5. The big mix (20 min)
In the pot with the meat, add the peanut paste, shrimp and smoked fish. Stir thoroughly — the peanut should dissolve. Let simmer for 10 minutes so the flavours marry.
Then add the blanched ndolé leaves, the chopped chillies, the palm oil. Salt, adjust with a little water if it thickens too much. Let cook for another 10 minutes on low heat.
6. Finish (5 min)
In a separate small pan, soften the remaining sliced onion in a spoon of oil, then pour into the pot as a final touch. That's what gives ndolé its final glossy texture and caramelised-onion scent.
How to serve ndolé
Ndolé is served hot, with a starchy side that balances its richness:
- Boiled ripe plantain — the classic Cameroonian version
- Miondo or bobolo (cassava stick) — for the authentic Douala version
- White fragrant rice — the all-rounder, perfect when you're short on time
- Fried plantain (missolé) — for a heartier version
Mama Nkoh's tips
The right palm-oil dosage — 50 ml, no more. Ndolé isn't a "greasy" dish as people sometimes think. The oil flavours and gives shine to the sauce, not drowns it.

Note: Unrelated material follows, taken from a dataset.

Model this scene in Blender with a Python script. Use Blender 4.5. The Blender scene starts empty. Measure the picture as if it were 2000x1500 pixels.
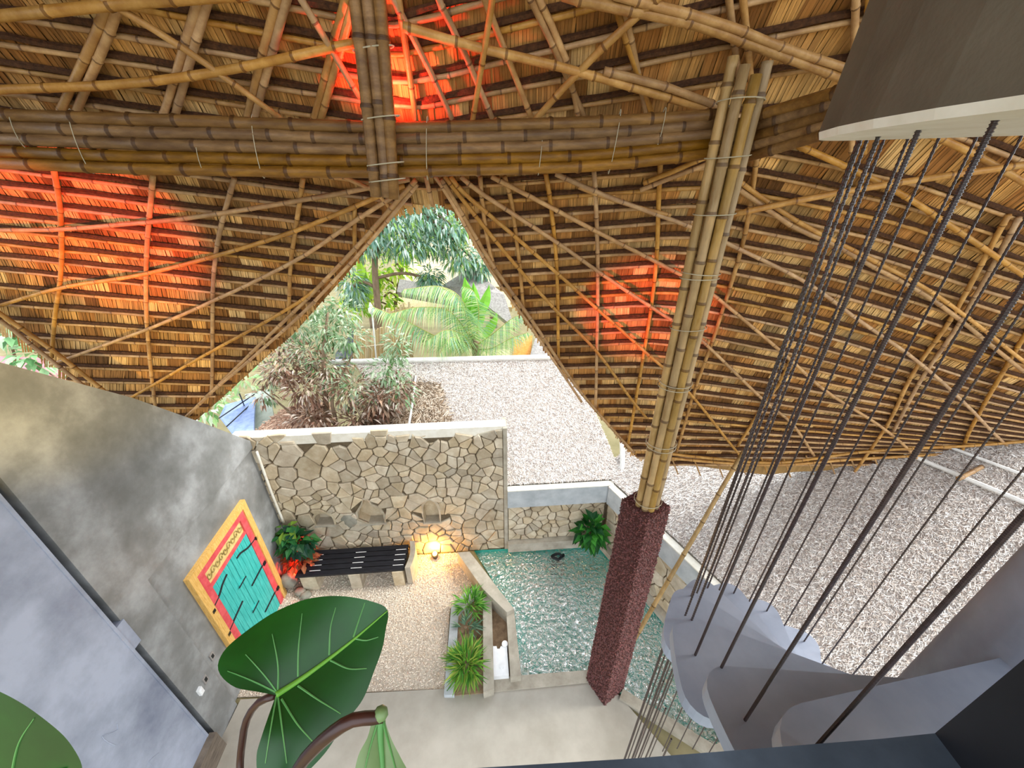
import bpy, bmesh, math, random
from mathutils import Vector, noise
V = Vector
random.seed(7)
R = random.random
def U(a, b): return a + (b - a) * random.random()
sc = bpy.context.scene
col = sc.collection

# ------------------------------------------------------------------ camera, world, sun, exposure
H = 7.0                       # eye height above the courtyard gravel
FPX = 750.0                   # focal length in pixels of the 2000 x 1500 frame
PITCH = math.radians(28.7)
cam_d = bpy.data.cameras.new('camera'); cam_d.sensor_width = 36.0; cam_d.lens = 36.0 * FPX / 2000.0
cam_d.clip_start = 0.05; cam_d.clip_end = 300
cam = bpy.data.objects.new('camera', cam_d); col.objects.link(cam)
cam.location = (0, 0, H); cam.rotation_euler = (math.pi / 2 - PITCH, 0, 0)
sc.camera = cam
world = bpy.data.worlds.new('overcast_sky'); sc.world = world; world.use_nodes = True
bg = world.node_tree.nodes['Background']
bg.inputs[0].default_value = (0.88, 0.94, 1.0, 1); bg.inputs[1].default_value = 1.55
sun_d = bpy.data.lights.new('sun', 'SUN'); sun_d.energy = 2.7; sun_d.angle = math.radians(25); sun_d.color = (1, .96, .88)
sun = bpy.data.objects.new('sun', sun_d); col.objects.link(sun)
sun.rotation_euler = V((-.72, -.16, -.67)).to_track_quat('-Z', 'Y').to_euler()      # hazy afternoon sun from the right
sc.view_settings.view_transform = 'Standard'; sc.view_settings.look = 'None'
sc.view_settings.gamma = 1.0; sc.view_settings.use_curve_mapping = False
sc.view_settings.exposure = 0.7

# ------------------------------------------------------------------ helpers: where things stand
C_, S_ = math.cos(PITCH), math.sin(PITCH)
def ray(px, py):
    v = (py - 750) / FPX
    return V(((px - 1000) / FPX, C_ - v * S_, -S_ - v * C_))
def at_z(px, py, z):
    r = ray(px, py); t = (z - H) / r.z; p = r * t; return V((p.x, p.y, z))
def at_y(px, py, y):
    r = ray(px, py); t = y / r.y; return V((r.x * t, y, H + r.z * t))
def at_c(px, py, d):                       # at depth d along the optical axis
    r = ray(px, py) * d; return V((r.x, r.y, H + r.z))
class Frame:                               # a vertical wall: a along it, b up, c out of its face
    def __init__(s, p, ang, flip=1):
        a = math.radians(ang); s.o = V((p[0], p[1], 0)); s.u = V((math.cos(a), math.sin(a), 0)); s.n = V((s.u.y, -s.u.x, 0)) * flip
    def __call__(s, a, b, c=0.0): return s.o + s.u * a + V((0, 0, b)) + s.n * c
    def hit(s, px, py, c=0.0):
        r = ray(px, py); o = V((0, 0, H)); t = ((s.o + s.n * c) - o).dot(s.n) / r.dot(s.n); p = o + r * t - s.o
        return p.dot(s.u), p.z
STONE = Frame((-.11, 5.53), 4.5)
LEFT = Frame((-4.3, 4.0), 95.5)
POOLW = Frame((1.93, 5.66), -62.0)         # low wall on the far side of the pool

# ------------------------------------------------------------------ helpers: meshes
class MB:
    def __init__(s): s.v = []; s.f = []; s.c = []
    def face(s, pts, c=None):
        i = len(s.v); s.v += [tuple(p) for p in pts]; s.f.append(tuple(range(i, i + len(pts)))); s.c.append(c)
    def prism(s, poly, z0, z1, c=None):    # poly: xy list counter-clockwise
        n = len(poly); i = len(s.v)
        s.v += [(p[0], p[1], z0) for p in poly] + [(p[0], p[1], z1) for p in poly]
        s.f.append(tuple(range(i + n - 1, i - 1, -1))); s.f.append(tuple(range(i + n, i + 2 * n)))
        s.f += [(i + k, i + (k + 1) % n, i + n + (k + 1) % n, i + n + k) for k in range(n)]; s.c += [c] * (n + 2)
    def loft(s, A, B, c=None, cap=True):   # two rings of points
        n = len(A); i = len(s.v); s.v += [tuple(p) for p in A] + [tuple(p) for p in B]
        s.f += [(i + k, i + (k + 1) % n, i + n + (k + 1) % n, i + n + k) for k in range(n)]; s.c += [c] * n
        if cap: s.f += [tuple(range(i + n - 1, i - 1, -1)), tuple(range(i + n, i + 2 * n))]; s.c += [c, c]
    def box(s, fr, a0, a1, b0, b1, c0, c1):
        A = [fr(a0, b0, c0), fr(a1, b0, c0), fr(a1, b1, c0), fr(a0, b1, c0)]
        s.loft(A, [fr(a0, b0, c1), fr(a1, b0, c1), fr(a1, b1, c1), fr(a0, b1, c1)])
    def tube(s, path, r, sides=8, c=None, cap=True):
        n = len(path)
        if n < 2: return
        rr = r if isinstance(r, (list, tuple)) else [r] * n
        i0 = len(s.v); t0 = (path[1] - path[0]).normalized()
        ref = V((0, 0, 1)) if abs(t0.z) < .9 else V((1, 0, 0))
        x = t0.cross(ref).normalized()
        for k in range(n):
            t = (path[min(k + 1, n - 1)] - path[max(k - 1, 0)])
            t = t.normalized() if t.length > 1e-9 else t0
            x = (x - t * x.dot(t)); x = x.normalized() if x.length > 1e-6 else t.orthogonal().normalized()
            y = t.cross(x)
            for q in range(sides):
                a = 2 * math.pi * q / sides
                s.v.append(tuple(path[k] + (x * math.cos(a) + y * math.sin(a)) * rr[k]))
        for k in range(n - 1):
            for q in range(sides):
                a = i0 + k * sides + q; b = i0 + k * sides + (q + 1) % sides
                s.f.append((a, b, b + sides, a + sides)); s.c.append(c[k] if isinstance(c, list) else c)
        if isinstance(c, list): c = c[0]
        if cap:
            s.f.append(tuple(range(i0 + sides - 1, i0 - 1, -1))); s.f.append(tuple(range(i0 + (n - 1) * sides, i0 + n * sides))); s.c += [c, c]
    def blob(s, p, rx, ry, rz, c=None, seg=8, rings=5, jit=0.0):
        i = len(s.v); s.v.append((p[0], p[1], p[2] - rz))
        for k in range(1, rings):
            a = -math.pi / 2 + math.pi * k / rings
            for q in range(seg):
                b = 2 * math.pi * q / seg; j = 1 + U(-jit, jit)
                s.v.append((p[0] + rx * math.cos(a) * math.cos(b) * j, p[1] + ry * math.cos(a) * math.sin(b) * j, p[2] + rz * math.sin(a) * j))
        s.v.append((p[0], p[1], p[2] + rz)); top = len(s.v) - 1
        for q in range(seg):
            s.f.append((i, i + 1 + (q + 1) % seg, i + 1 + q)); s.c.append(c)
            for k in range(rings - 2):
                a = i + 1 + k * seg + q; b = i + 1 + k * seg + (q + 1) % seg
                s.f.append((a, b, b + seg, a + seg)); s.c.append(c)
            a = i + 1 + (rings - 2) * seg
            s.f.append((a + q, a + (q + 1) % seg, top)); s.c.append(c)
    def build(s, name, mat, parent=None, smooth=False, kind=None):
        me = bpy.data.meshes.new(name); me.from_pydata(s.v, [], s.f); me.update()
        if smooth: me.polygons.foreach_set('use_smooth', [True] * len(me.polygons))
        if any(c is not None for c in s.c):
            at = me.color_attributes.new('tint', 'FLOAT_COLOR', 'CORNER'); buf = []
            for p, c in zip(me.polygons, s.c):
                c = c or (1, 1, 1)
                buf += [c[0], c[1], c[2], 1.0] * p.loop_total
            at.data.foreach_set('color', buf)
        me.materials.append(mat)
        return link(name, me, parent, kind)
def link(name, me, parent=None, kind=None):
    o = bpy.data.objects.new(name, me); col.objects.link(o)
    if parent is not None:
        o.parent = parent; p = parent; off = V((0, 0, 0))
        while p is not None: off += p.location; p = p.parent
        o.location = -off
    if kind: o['kind'] = kind
    return o
def thing(name, label, cat, loc=(0, 0, 0), group=None, kind=None):
    o = bpy.data.objects.new(name, None); col.objects.link(o); o.location = loc; o.empty_display_size = .1
    return tag(o, label, cat, group, kind)
def tag(o, label, cat, group=None, kind=None):
    o['label'] = label
    if cat: o['category'] = cat
    if group: o['group'] = group
    if kind: o['kind'] = kind
    return o
def curve(pts, step=.12):                  # smooth polyline through points (Catmull-Rom)
    pts = [V(p) for p in pts]
    if len(pts) < 3:
        a, b = pts; n = max(1, int((b - a).length / step)); return [a.lerp(b, k / n) for k in range(n + 1)]
    P = [pts[0] * 2 - pts[1]] + pts + [pts[-1] * 2 - pts[-2]]; out = []
    for i in range(1, len(P) - 2):
        n = max(2, int((P[i + 1] - P[i]).length / step))
        for k in range(n):
            t = k / n; a, b, c, d = P[i - 1:i + 3]
            out.append(.5 * ((2 * b) + (c - a) * t + (2 * a - 5 * b + 4 * c - d) * t * t + (3 * b - a - 3 * c + d) * t ** 3))
    out.append(pts[-1]); return out
def along(path, s):
    for a, b in zip(path, path[1:]):
        L = (b - a).length
        if s <= L: return a.lerp(b, s / L if L else 0)
        s -= L
    return path[-1]
def plen(path): return sum((b - a).length for a, b in zip(path, path[1:]))
def bamboo(mb, path, r, gap=.3, sides=8, taper=.9, wob=.004):
    L = plen(path); st = []; s = U(.03, gap * .6)
    nodes = []
    while s < L - .02: nodes.append(s); s += gap * U(.8, 1.2)
    marks = [(0, 1.)]
    for q in nodes: marks += [(q - .5 * r, 1.), (q - .16 * r, 1.16), (q + .16 * r, 1.16), (q + .5 * r, 1.0)]
    step = .25; s = step
    while s < L:
        if all(abs(s - q) > r for q in nodes): marks.append((s, .98))
        s += step
    marks.append((L, 1.)); marks = sorted((max(0, min(L, a)), b) for a, b in marks)
    pts = []; rr = []; sd = U(0, 50); cc = []; g = 1.
    for s, k in marks:
        p = along(path, s); w = V((noise.noise(V((s * 1.3, sd, 0))), noise.noise(V((s * 1.3, sd, 9))), noise.noise(V((s * 1.3, sd, 4)))))
        if pts and (p + w * wob - pts[-1]).length < 1e-4: continue
        pts.append(p + w * wob); rr.append(r * k * (1 - (1 - taper) * s / L))
        if k > 1.05: cc.append((.42, .36, .30)); g = U(.82, 1.1)
        else: cc.append((g, g, g * .97))
    mb.tube(pts, rr, sides, cc)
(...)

The quality of the smoked fish changes everything. Avoid industrial smoked fish: get the real wood-smoked fish (machoiron, sea bass or tilapia) at Nkoh Shop, imported directly from Cameroon.
Preparing the day before improves the dish. Like a good mafé or coq au vin, ndolé is better the next day — the flavours marry overnight in the fridge.
Regional variants
Each Cameroonian region has its nuance:
- Douala / Sawa: the best-known version, lots of shrimp and smoked fish, served with miondo
- Bafia / Mbam: more meat, less seafood
- Yaoundé / Centre: milder, sometimes with a touch of okra for texture
- West / Bamiléké: thicker version, often with chunks of smoked meat
Where to buy ndolé ingredients in Belgium
That's the question we hear most often. When you land from Cameroon in Brussels, Antwerp or Liège, you look everywhere for ndolé leaves — and rarely find them in mainstream Belgian retail.

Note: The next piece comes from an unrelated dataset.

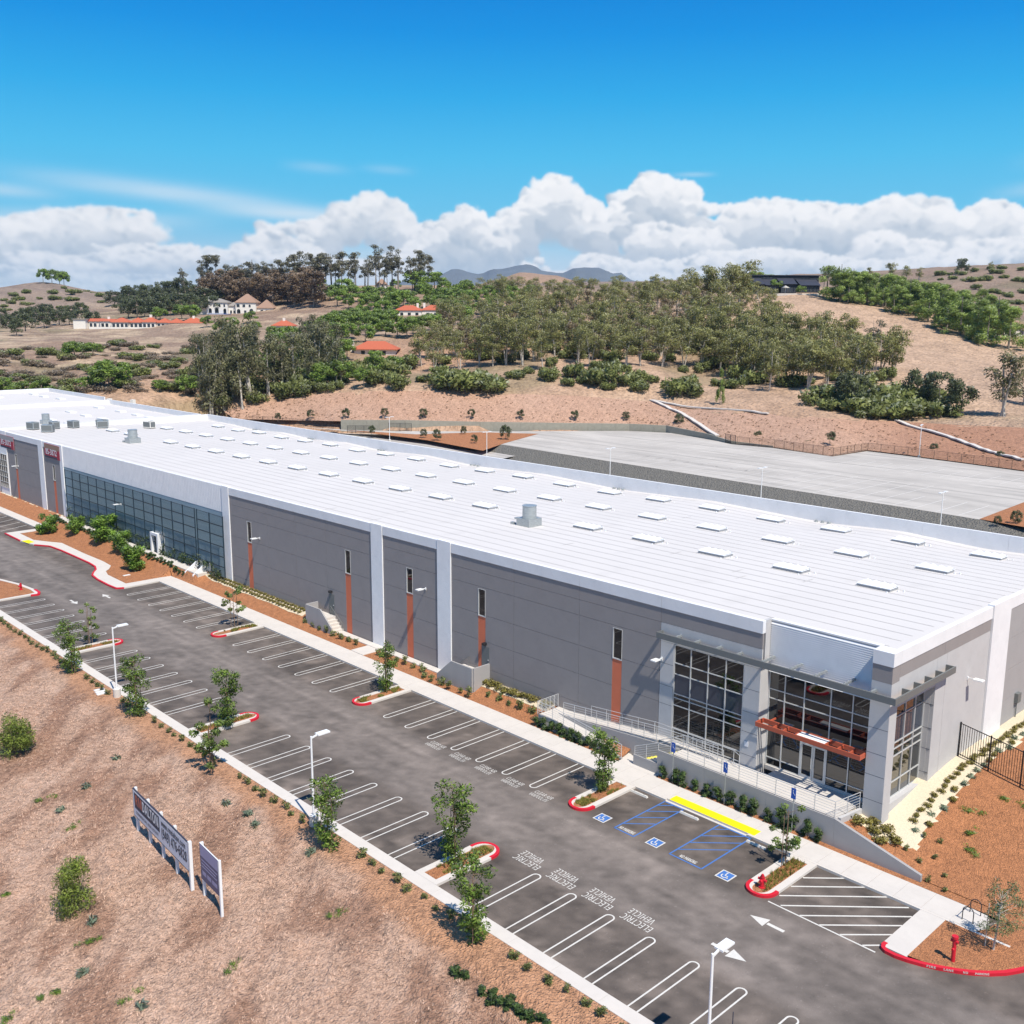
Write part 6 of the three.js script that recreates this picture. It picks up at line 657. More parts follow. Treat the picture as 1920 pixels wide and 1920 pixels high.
    o = { per: 30, leaf: 0.13, aspect: 0.4, col: [0.224, 0.266, 0.084], alt: [0.42, 0.434, 0.154], jit: 0.5 };
  } else if (kind === 'hedge') {             // dark upright shrub against the terrace wall
    for (let k = 0; k < 11; k++) { const z = 0.1 + 0.85 * R(); cl.push([J(0.22) * (1.2 - z * 0.5), J(0.22) * (1.2 - z * 0.5), z, 0.17, 0.2, 0.6 + 0.6 * R()]); } lm.push([[0, 0, 0], [J(0.05), J(0.05), 1.25], 0.02, 0.008]);
    o = { per: 60, leaf: 0.14, aspect: 0.5, col: [0.084, 0.154, 0.042], alt: [0.224, 0.308, 0.091], jit: 0.5 };
  } else if (kind === 'cushion') {           // olive cushion plant in the gravel
    for (let k = 0; k < 6; k++) cl.push([J(0.14), J(0.14), 0.1 + 0.08 * R(), 0.16, 0.12, 0.7 + 0.5 * R()]); lm.push([[0, 0, -0.02], [0, 0, 0.1], 0.02, 0.02]);
    o = { per: 40, leaf: 0.1, aspect: 0.5, col: [0.28, 0.245, 0.056], alt: [0.504, 0.434, 0.112], jit: 0.5 };
  } else if (kind === 'agave') {
    for (let k = 0; k < 1; k++) cl.push([0, 0, 0.12, 0.28, 0.22, 1]); lm.push([[0, 0, -0.02], [0, 0, 0.1], 0.03, 0.03]);
    o = { per: 60, leaf: 0.34, aspect: 0.22, col: [0.224, 0.294, 0.196], alt: [0.392, 0.462, 0.336] };
  } else if (kind === 'grass') {
    for (let k = 0; k < 7; k++) cl.push([J(0.5), J(0.16), 0.06, 0.16, 0.08, 0.7 + 0.5 * R()]); lm.push([[0, 0, -0.02], [0, 0, 0.05], 0.01, 0.01]);
    o = { per: 30, leaf: 0.16, aspect: 0.16, col: [0.196, 0.336, 0.049], alt: [0.364, 0.504, 0.098] };
  }
  return { crown: crownGeo(cl, { ...o, seed: seed * 17 + 3 }), trunk: limbs(lm, kind === 'gum' || kind === 'young' ? 6 : 5), bark };
}
const HEIGHT = { gum: 13, gumbrown: 11, gumdark: 16, ridge: 22, brown: 13, green: 7.5, dark: 10, pine: 10, young: 4.8, sparse: 3.9, airy: 3.6, bush: 2.9, tuft: 2.7, shrub: 1.75, scrub: 1.6, sapling: 0.55, hedge: 1.25, cushion: 0.3, agave: 0.4, grass: 0.2 };
const bank = {};
function plantOne(kind, variant, [u, v, z], h, name, label, category, group, turn = 0, wide = 1, parts = ['trunk', 'crown']) {
  const key = kind + variant; let src = bank[key]; const s = h / HEIGHT[kind];
  if (!src) { const p = protoTree(kind, variant + 1); src = bank[key] = p; }
  const t = thing(name, label, category, [u, v, z], turn, group); t.scale.set(s * wide, s, s * wide);
  meshOf(parts[0], src.trunk, src.bark, t); meshOf(parts[1], src.crown, M.leaf, t); return t;
}
const RP = rng(303);
function planting(list, kind, variants, name, label, category, group, { zf = landZ, wide = 1, sink = 0.2, hmin = 0, parts } = {}) {
  for (const [u, v, h] of list) plantOne(kind, Math.floor(RP() * variants), [u, v, zf(u, v) - sink], Math.max(hmin, h), name, label, category, group, RP() * 6.28, wide * (0.85 + 0.35 * RP()), parts);
}
const FOL = ['stem', 'foliage'];
planting(T_EUC, 'gum', 7, 'eucalyptus_tree', 'loose olive eucalyptus with pale forked stems in the grove behind the rear car park', 'tree', 'eucalyptus grove on the hillside behind the rear car park', { wide: 1.12, hmin: 8 });
planting(T_EUC_BROWN, 'gumbrown', 3, 'eucalyptus_tree', 'thin brownish eucalyptus among the olive trees of the hillside grove', 'tree', 'brownish trees within the hillside grove');
planting(T_DARK_EUC, 'gumdark', 5, 'eucalyptus_tree', 'tall dark drooping eucalyptus in the stand by the gully behind the far warehouse roofs', 'tree', 'dark eucalyptus stand by the gully', { hmin: 10 });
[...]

At Nkoh Shop we import the authentic products directly:
- Frozen or jarred ndolé leaves
- Dried shrimp from Cameroon
- Imported smoked fish (machoiron, sea bass, tilapia)
- Artisanal red palm oil
- Ripe and green plantains
- Fresh miondo and bobolo
Looking for a specific ingredient and not sure about availability? Contact us directly on WhatsApp — we'll confirm stock and prepare your order for pickup in Geraardsbergen or delivery anywhere in Belgium.
Ndolé FAQ
How long does ndolé keep?
3 to 4 days in the fridge in an airtight container. In the freezer: 2 months. It reheats very well.
Can you make ndolé without dried shrimp?
No — they give it its marine umami signature. Without shrimp, it's no longer ndolé, it's a peanut sauce with green leaves.
Is ndolé always spicy?
No, you control the heat. The traditional recipe is medium-spicy; you can make a mild version for children or a spicier one for enthusiasts.
What alternative to smoked fish?
You can substitute stockfish (dried cod) or add more dried shrimp. But smoked fish remains irreplaceable for the authentic taste.